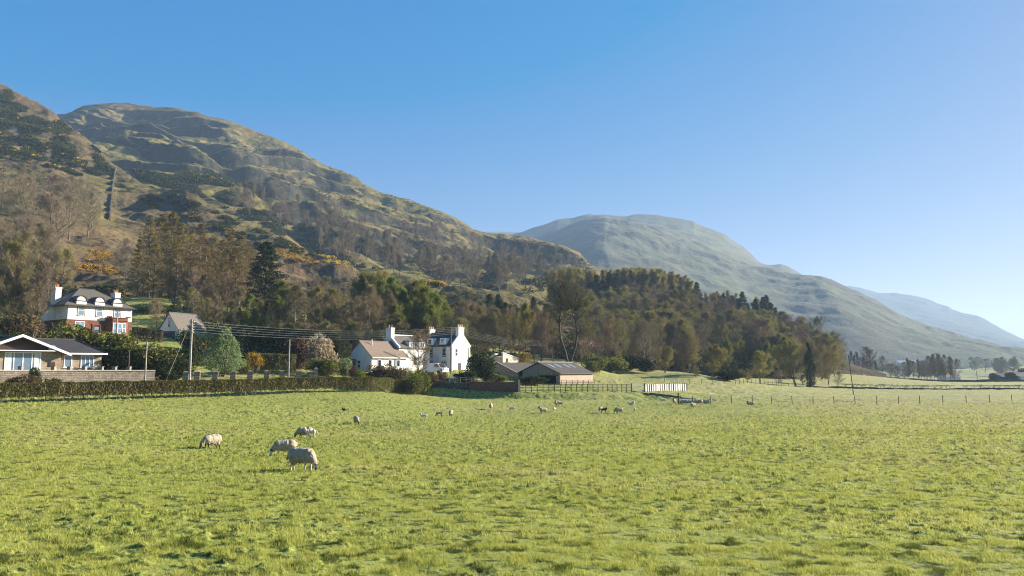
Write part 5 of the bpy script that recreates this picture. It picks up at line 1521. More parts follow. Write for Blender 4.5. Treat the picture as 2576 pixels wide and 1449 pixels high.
# ------------------------------------------------------------------ the farmhouse: cottage wing, middle house, tall house
F1 = house('cottage_wing', 934.6, 132, 50, 'low white cottage with brown tiled roof and blue-grey shaded gable', 'house', -.5)
gable_walls(F1, 0, 8.2, 0, 6.6, 2.45, 5.1, 'x', M['white_wall'])
gable_roof(F1, 0, 8.2, 0, 6.6, 2.45, 5.1, 'x', M['tile_brown'])
for a in (1.3, 3.7, 5.6): window(F1, 'y', 0, a, a + .8, .7, 1.95, 1, 1, 'white_paint', None, 'glass_dark')
window(F1, 'x', 0, 2.9, 3.8, .55, 1.85, 1, 2, 'white_paint', None, 'glass_dark')
d = MB(); d.box(-.05, -.004, 4.5, 5.4, -1, 1.5); d.build('door', M['dark_paint'], F1)
d = MB(); d.prism([(-.9, 1.55), (0, 2.0), (0, 2.1), (-.9, 1.65)], 'y', 4.2, 5.7); d.build('porch_roof', M['slate'], F1)
b = MB(); b.bar((2.0, 2.45, 4.4), (2.0, 2.45, 5.5), .10); b.build('flue', M['white_paint'], F1)
for i in range(6): MB().box(1.2 + i * 1.05, 1.5 + i * 1.05, .35, .5, 2.85, 2.97).build('roof_vent', M['dark_paint'], F1)
f = MB(); f.box(-.1, 8.3, -.36, -.26, 2.2, 2.33); f.build('gutter', M['white_paint'], F1)

F2 = house('middle_house', 1003, 138.5, 50, 'white house with half-dormers between the cottage wing and the tall gable', 'house', -.3)
gable_walls(F2, 0, 7.6, 0, 5.4, 4.0, 6.1, 'x', M['white_wall'])
gable_roof(F2, 0, 7.6, 0, 5.4, 4.0, 6.1, 'x', M['slate_brown'], ohg=.02)
f = MB(); f.prism([(-.2, 3.85), (2.7, 6.2), (5.6, 3.85), (5.6, 4.15), (2.7, 6.42), (-.2, 4.15)], 'x', -.16, .16); f.build('skew', M['white_wall'], F2)
MB().box(-.1, 7.7, 2.56, 2.84, 6.28, 6.42).build('ridge', M['white_paint'], F2)
chimney(F2, -.12, .7, 2.1, 3.5, 5.2, 7.6, 'white_wall', 2)
for a in (2.4, 5.0):
    b = MB(); b.box(a, a + 1.4, -.04, 2.0, 3.9, 5.15); dm = b.build('dormer', M['white_wall'], F2)
    b = MB(); b.box(a - .12, a + 1.52, -.2, 2.2, 5.16, 5.28); b.build('dormer_roof', M['slate'], dm)
    window(F2, 'y', -.04, a + .2, a + 1.2, 4.05, 5.05, 2, 1, 'white_paint', None, 'glass')
for a in (1.0, 3.4, 5.6): window(F2, 'y', 0, a, a + 1.0, .8, 2.3, 1, 2, 'white_paint', None, 'glass_dark')

F3 = house('tall_farmhouse', 1136.5, 145, 50, 'tall white farmhouse with bright steep gable and dark slate roof', 'house', -.45)
gable_walls(F3, 0, 5.0, 0, 8.6, 4.6, 7.2, 'y', M['white_wall'])
gable_roof(F3, 0, 5.0, 0, 8.6, 4.6, 7.2, 'y', M['slate'], oh=.15, ohg=-.12)
f = MB(); f.prism([(-.12, 4.45), (2.5, 7.22), (5.12, 4.45), (5.12, 4.75), (2.5, 7.48), (-.12, 4.75)], 'y', -.05, .32); f.build('skew', M['white_wall'], F3)
chimney(F3, 1.75, 3.25, -.02, .75, 6.4, 8.15, 'white_wall', 3, 'pale_pot')
chimney(F3, 1.75, 3.25, 7.9, 8.65, 6.4, 8.0, 'white_wall', 3, 'pale_pot')
MB().box(5.0, 6.1, 1.0, 7.0, -1, 3.6).build('rear_wing', M['white_wall'], F3)
for yy in (2.0, 5.5):
    b = MB(); b.prism([(yy - .35, 4.9), (yy + 1.55, 4.9), (yy + 1.35, 6.15), (yy - .15, 6.15)], 'x', .15, 2.3); dm = b.build('dormer', M['white_paint'], F3)
    window(F3, 'x', .15, yy + .05, yy + 1.15, 5.02, 6.02, 1, 2, 'white_paint', None, 'glass_dark', f=.12)
window(F3, 'x', 0, 1.7, 2.5, 2.75, 4.2, 1, 2, 'white_paint', 'dark_paint', 'glass_dark')
window(F3, 'x', 0, 1.6, 2.5, .3, 1.7, 1, 2, 'white_paint', 'dark_paint', 'glass_dark')
window(F3, 'x', 0, 5.3, 6.1, 2.75, 4.2, 1, 2, 'white_paint', 'dark_paint', 'glass_dark')
window(F3, 'x', 0, 5.3, 6.1, .3, 1.7, 1, 2, 'white_paint', 'dark_paint', 'glass_dark')
window(F3, 'y', 0, .95, 1.55, 2.7, 4.1, 1, 2, 'white_paint', None, 'glass_dark')
d = MB(); d.box(1.7, 2.5, -.04, -.003, -.6, 1.4); d.build('door', M['dark_paint'], F3)
b = MB(); b.box(3.9, 4.3, -.05, -.004, .3, .95); b.build('vent_grille', M['dark_paint'], F3)
p = MB(); p.bar((4.6, -.08, -.5), (4.6, -.08, 4.4), .05); p.bar((-.12, .25, -.5), (-.12, .25, 4.5), .05); p.build('downpipe', M['dark_paint'], F3)

# ------------------------------------------------------------------ ruined outbuilding, barn, red-roofed cottage
Rn = house('outbuilding', 1265, 158, 50, 'cream stone outbuilding with sloping wall top and dark slate roof', 'outbuilding', -.6)
m = MB(); m.prism([(0, -1.5), (5.0, -1.5), (5.0, 2.6), (0, 3.7)], 'y', 0, .35); m.build('wall', M['cream_wall'], Rn)
m = MB(); m.prism([(.36, -1.5), (5.2, -1.5), (5.2, 2.0), (2.4, 3.6), (.36, 2.4)], 'x', .02, 4.8); m.build('rear_wall', M['cream_wall'], Rn)
m = MB(); m.slab([(-.15, .3, 3.75), (-.15, 5.4, 1.5), (4.9, 5.4, 1.5), (4.9, .3, 3.75)][::-1], -.1); m.build('roof', M['slate'], Rn)
m = MB(); m.prism([(-.12, 3.68), (5.1, 2.55), (5.1, 2.68), (-.12, 3.83)], 'y', -.08, .42); m.build('coping', M['white_paint'], Rn)
MB().box(-.05, .36, 4.0, 4.35, -2.0, 1.2).build('pier', M['cream_wall'], Rn)
window(Rn, 'y', 0, 1.0, 1.6, 1.9, 2.6, 1, 1, 'post_wood', None, 'glass_dark')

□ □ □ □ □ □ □

(AIM OF THE EXERCISE):
Using the data above, write out every line exactly, leaving the images behind.

(TASK RESPONSE):
Write part 5 of the bpy script that recreates this picture. It picks up at line 1521. More parts follow. Write for Blender 4.5. Treat the picture as 2576 pixels wide and 1449 pixels high.
# ------------------------------------------------------------------ the farmhouse: cottage wing, middle house, tall house
F1 = house('cottage_wing', 934.6, 132, 50, 'low white cottage with brown tiled roof and blue-grey shaded gable', 'house', -.5)
gable_walls(F1, 0, 8.2, 0, 6.6, 2.45, 5.1, 'x', M['white_wall'])
gable_roof(F1, 0, 8.2, 0, 6.6, 2.45, 5.1, 'x', M['tile_brown'])
for a in (1.3, 3.7, 5.6): window(F1, 'y', 0, a, a + .8, .7, 1.95, 1, 1, 'white_paint', None, 'glass_dark')
window(F1, 'x', 0, 2.9, 3.8, .55, 1.85, 1, 2, 'white_paint', None, 'glass_dark')
d = MB(); d.box(-.05, -.004, 4.5, 5.4, -1, 1.5); d.build('door', M['dark_paint'], F1)
d = MB(); d.prism([(-.9, 1.55), (0, 2.0), (0, 2.1), (-.9, 1.65)], 'y', 4.2, 5.7); d.build('porch_roof', M['slate'], F1)
b = MB(); b.bar((2.0, 2.45, 4.4), (2.0, 2.45, 5.5), .10); b.build('flue', M['white_paint'], F1)
for i in range(6): MB().box(1.2 + i * 1.05, 1.5 + i * 1.05, .35, .5, 2.85, 2.97).build('roof_vent', M['dark_paint'], F1)
f = MB(); f.box(-.1, 8.3, -.36, -.26, 2.2, 2.33); f.build('gutter', M['white_paint'], F1)

F2 = house('middle_house', 1003, 138.5, 50, 'white house with half-dormers between the cottage wing and the tall gable', 'house', -.3)
gable_walls(F2, 0, 7.6, 0, 5.4, 4.0, 6.1, 'x', M['white_wall'])
gable_roof(F2, 0, 7.6, 0, 5.4, 4.0, 6.1, 'x', M['slate_brown'], ohg=.02)
f = MB(); f.prism([(-.2, 3.85), (2.7, 6.2), (5.6, 3.85), (5.6, 4.15), (2.7, 6.42), (-.2, 4.15)], 'x', -.16, .16); f.build('skew', M['white_wall'], F2)
MB().box(-.1, 7.7, 2.56, 2.84, 6.28, 6.42).build('ridge', M['white_paint'], F2)
chimney(F2, -.12, .7, 2.1, 3.5, 5.2, 7.6, 'white_wall', 2)
for a in (2.4, 5.0):
    b = MB(); b.box(a, a + 1.4, -.04, 2.0, 3.9, 5.15); dm = b.build('dormer', M['white_wall'], F2)
    b = MB(); b.box(a - .12, a + 1.52, -.2, 2.2, 5.16, 5.28); b.build('dormer_roof', M['slate'], dm)
    window(F2, 'y', -.04, a + .2, a + 1.2, 4.05, 5.05, 2, 1, 'white_paint', None, 'glass')
for a in (1.0, 3.4, 5.6): window(F2, 'y', 0, a, a + 1.0, .8, 2.3, 1, 2, 'white_paint', None, 'glass_dark')

F3 = house('tall_farmhouse', 1136.5, 145, 50, 'tall white farmhouse with bright steep gable and dark slate roof', 'house', -.45)
gable_walls(F3, 0, 5.0, 0, 8.6, 4.6, 7.2, 'y', M['white_wall'])
gable_roof(F3, 0, 5.0, 0, 8.6, 4.6, 7.2, 'y', M['slate'], oh=.15, ohg=-.12)
f = MB(); f.prism([(-.12, 4.45), (2.5, 7.22), (5.12, 4.45), (5.12, 4.75), (2.5, 7.48), (-.12, 4.75)], 'y', -.05, .32); f.build('skew', M['white_wall'], F3)
chimney(F3, 1.75, 3.25, -.02, .75, 6.4, 8.15, 'white_wall', 3, 'pale_pot')
chimney(F3, 1.75, 3.25, 7.9, 8.65, 6.4, 8.0, 'white_wall', 3, 'pale_pot')
MB().box(5.0, 6.1, 1.0, 7.0, -1, 3.6).build('rear_wing', M['white_wall'], F3)
for yy in (2.0, 5.5):
    b = MB(); b.prism([(yy - .35, 4.9), (yy + 1.55, 4.9), (yy + 1.35, 6.15), (yy - .15, 6.15)], 'x', .15, 2.3); dm = b.build('dormer', M['white_paint'], F3)
    window(F3, 'x', .15, yy + .05, yy + 1.15, 5.02, 6.02, 1, 2, 'white_paint', None, 'glass_dark', f=.12)
window(F3, 'x', 0, 1.7, 2.5, 2.75, 4.2, 1, 2, 'white_paint', 'dark_paint', 'glass_dark')
window(F3, 'x', 0, 1.6, 2.5, .3, 1.7, 1, 2, 'white_paint', 'dark_paint', 'glass_dark')
window(F3, 'x', 0, 5.3, 6.1, 2.75, 4.2, 1, 2, 'white_paint', 'dark_paint', 'glass_dark')
window(F3, 'x', 0, 5.3, 6.1, .3, 1.7, 1, 2, 'white_paint', 'dark_paint', 'glass_dark')
window(F3, 'y', 0, .95, 1.55, 2.7, 4.1, 1, 2, 'white_paint', None, 'glass_dark')
d = MB(); d.box(1.7, 2.5, -.04, -.003, -.6, 1.4); d.build('door', M['dark_paint'], F3)
b = MB(); b.box(3.9, 4.3, -.05, -.004, .3, .95); b.build('vent_grille', M['dark_paint'], F3)
p = MB(); p.bar((4.6, -.08, -.5), (4.6, -.08, 4.4), .05); p.bar((-.12, .25, -.5), (-.12, .25, 4.5), .05); p.build('downpipe', M['dark_paint'], F3)

# ------------------------------------------------------------------ ruined outbuilding, barn, red-roofed cottage
Rn = house('outbuilding', 1265, 158, 50, 'cream stone outbuilding with sloping wall top and dark slate roof', 'outbuilding', -.6)
m = MB(); m.prism([(0, -1.5), (5.0, -1.5), (5.0, 2.6), (0, 3.7)], 'y', 0, .35); m.build('wall', M['cream_wall'], Rn)
m = MB(); m.prism([(.36, -1.5), (5.2, -1.5), (5.2, 2.0), (2.4, 3.6), (.36, 2.4)], 'x', .02, 4.8); m.build('rear_wall', M['cream_wall'], Rn)
m = MB(); m.slab([(-.15, .3, 3.75), (-.15, 5.4, 1.5), (4.9, 5.4, 1.5), (4.9, .3, 3.75)][::-1], -.1); m.build('roof', M['slate'], Rn)
m = MB(); m.prism([(-.12, 3.68), (5.1, 2.55), (5.1, 2.68), (-.12, 3.83)], 'y', -.08, .42); m.build('coping', M['white_paint'], Rn)
MB().box(-.05, .36, 4.0, 4.35, -2.0, 1.2).build('pier', M['cream_wall'], Rn)
window(Rn, 'y', 0, 1.0, 1.6, 1.9, 2.6, 1, 1, 'post_wood', None, 'glass_dark')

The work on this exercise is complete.